Alors que cette milice Dan Na Amassagou est censée être dissoute. Qu’en est-il dans les faits ?
C’est ça le ridicule. L’autorité de l’État est totalement bafouée. La justice étatique n’est pas reconnue, la force publique n’est plus du fait de l’État, mais elle du fait de personnes privées organisées sous forme de milices. C’est pour cela que l’ensemble des Maliens doivent se reprendre aujourd’hui pour exiger de l’État du Mali qu’il assume la plénitude de sa responsabilité. Cela veut dire qu’aujourd’hui, tous les crimes impunis doivent être poursuivis, aujourd’hui les situations de détournement de biens, les situations de tuerie, les situations de violation absolue des droits doivent permettre à la justice aujourd’hui de sévir. Et nous demandons aujourd’hui à l’État de se soumettre lui-même à la justice pour que ces scènes de violence, qui sont insupportables, puissent s’arrêter sur le territoire malien.
Le ministre de la Communication, Yaya Sangaré, promettait sur notre antenne que justice serait faite. Est-ce qu’on peut accorder du crédit à ses annonces ?
Lorsqu’il y a des situations de crises qui surviennent, ce sont les mêmes personnages, ce sont les mêmes mots, ce sont les mêmes discours, ce sont les mêmes scènes auxquelles nous assistons. Ce que nous demandons aujourd’hui, c’est que l’on passe de la parole à la réalité.

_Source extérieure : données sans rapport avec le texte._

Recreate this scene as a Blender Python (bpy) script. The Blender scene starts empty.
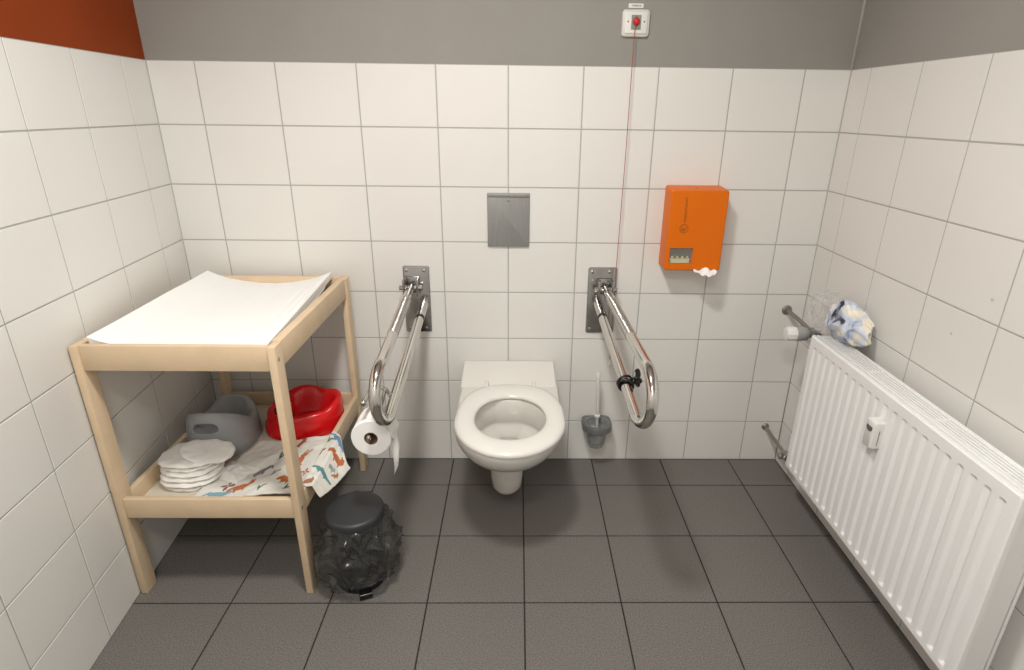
import bpy, bmesh, math, random
from mathutils import Vector, Matrix, noise
PI = math.pi
S = bpy.context.scene
# ------------------------------------------------------------------ camera
cam_d = bpy.data.cameras.new('camera'); cam = bpy.data.objects.new('camera', cam_d)
S.collection.objects.link(cam); S.camera = cam
cam.location = (0.2880, -2.2041, 1.4485)
cam.rotation_euler = (1.1970, -0.0119, -0.0138)
cam_d.sensor_fit = 'HORIZONTAL'; cam_d.sensor_width = 36.0
cam_d.lens = 577.99 * 36.0 / 1024
cam_d.shift_x = -(527.07 - 512) / 1024
cam_d.shift_y = (337.04 - 335) / 1024
cam_d.clip_start = 0.02
# ------------------------------------------------------------------ world, lights, exposure
W = bpy.data.worlds.new('world'); S.world = W; W.use_nodes = True
W.node_tree.nodes['Background'].inputs[0].default_value = (1, 0.97, 0.92, 1)
W.node_tree.nodes['Background'].inputs[1].default_value = 0.05
S.view_settings.view_transform = 'Standard'; S.view_settings.look = 'None'
S.view_settings.exposure = 0.0; S.view_settings.gamma = 1.0
S.view_settings.use_curve_mapping = False
def area(name, loc, size, power, col=(1, 0.98, 0.935), spread=180):
    l = bpy.data.lights.new(name, 'AREA'); l.shape = 'DISK'; l.size = size; l.energy = power
    l.color = col; l.spread = math.radians(spread)
    o = bpy.data.objects.new(name, l); S.collection.objects.link(o); o.location = loc
    return o
LAMP = (0.10, -1.25, 2.50)
area('lamp_light', (LAMP[0], LAMP[1], LAMP[2] - 0.075), 0.24, 28)
FILL_LAMP = (0.05, -2.42, 2.50)  # unseen fill lamp, added to even out the wall brightness
area('added_fill_light', (FILL_LAMP[0], FILL_LAMP[1], FILL_LAMP[2] - 0.075), 0.30, 18.5)
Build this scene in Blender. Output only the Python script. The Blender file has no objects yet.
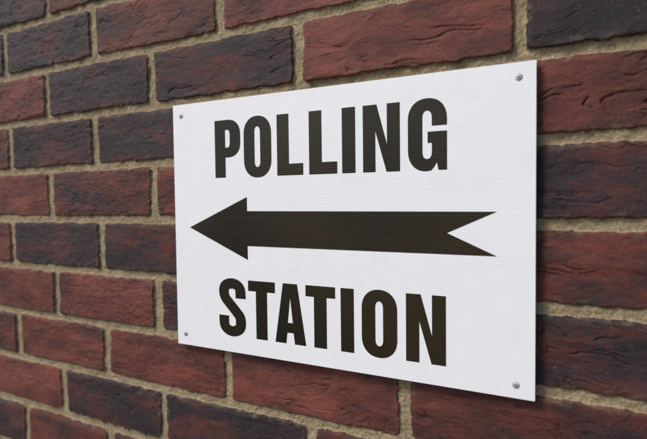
import bpy, math
import numpy as np
from mathutils import Matrix, Vector

scene = bpy.context.scene
scene.view_settings.view_transform = 'Standard'
scene.view_settings.look = 'None'
scene.view_settings.exposure = 0
Z0 = 1.5          # height of the reference level above the pavement (m)

# ------------------------------------------------------------ numpy noise
def vnoise(x, y, seed):
    t = np.random.RandomState(seed).rand(256, 256)
    xi = np.floor(x).astype(np.int64); yi = np.floor(y).astype(np.int64)
    fx = x - xi; fy = y - yi
    fx = fx*fx*fx*(fx*(fx*6-15)+10); fy = fy*fy*fy*(fy*(fy*6-15)+10)
    a = t[xi & 255, yi & 255]; b = t[(xi+1) & 255, yi & 255]
    c = t[xi & 255, (yi+1) & 255]; d = t[(xi+1) & 255, (yi+1) & 255]
    return (a*(1-fx)+b*fx)*(1-fy) + (c*(1-fx)+d*fx)*fy
def fbm(x, y, seed, o=3):
    s = 0; a = .5; n = 0
    for i in range(o):
        s = s + a*vnoise(x*2**i+i*17.3, y*2**i+i*9.1, seed+i); n += a; a *= .5
    return s/n
def sstep(a, b, x):
    t = np.clip((x-a)/(b-a), 0, 1); return t*t*(3-2*t)

# ------------------------------------------------------------ materials
def newmat(name):
    m = bpy.data.materials.new(name); m.use_nodes = True
    nt = m.node_tree; nt.nodes.clear()
    out = nt.nodes.new('ShaderNodeOutputMaterial'); b = nt.nodes.new('ShaderNodeBsdfPrincipled')
    nt.links.new(b.outputs[0], out.inputs[0])
    return m, nt, b
def N(nt, t, **k):
    n = nt.nodes.new(t)
    for a, v in k.items(): setattr(n, a, v)
    return n
def setin(nt, sock, v):
    if isinstance(v, (int, float)): sock.default_value = v
    elif isinstance(v, tuple): sock.default_value = v
    else: nt.links.new(v, sock)
def M(nt, op, a, b=None, c=None, clamp=False):
    n = N(nt, 'ShaderNodeMath', operation=op, use_clamp=clamp)
    setin(nt, n.inputs[0], a)
    if b is not None: setin(nt, n.inputs[1], b)
    if c is not None: setin(nt, n.inputs[2], c)
    return n.outputs[0]
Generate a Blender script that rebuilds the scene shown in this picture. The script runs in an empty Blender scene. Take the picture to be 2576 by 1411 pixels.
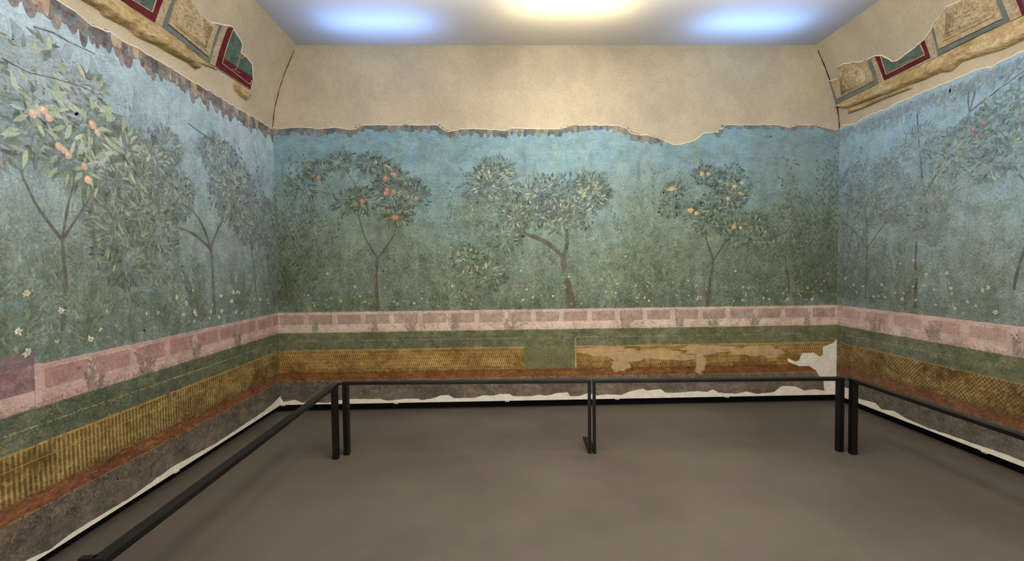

Cette situation ne peut pas continuer. Le gouvernement a besoin de donner des assurances assez fortes à ce peuple, à ce pays, à cette nation qui ne seront plus attendre pendant très longtemps.
Quelles solutions concrètes apporter ?
La première des solutions aujourd’hui, c’est qu’il faut que l’armée donne la sécurité absolue aux gens de justice pour qu’ils agissent. Leur sécurité physique. C’est-à-dire qu’en même temps que les forces de défense interviennent, il faut mettre le juge dans le lot, de manière qu’il puisse faire la collecte des preuves. Quand aujourd’hui, vous mettez la justice dans une situation [où il lui est] impossible de fonctionner, une justice qui manque de matériels, de juges motivés, de bâtiments indispensables pour rendre la justice, cette désorganisation de la justice incombe ni plus ni moins qu’à l’État du Mali.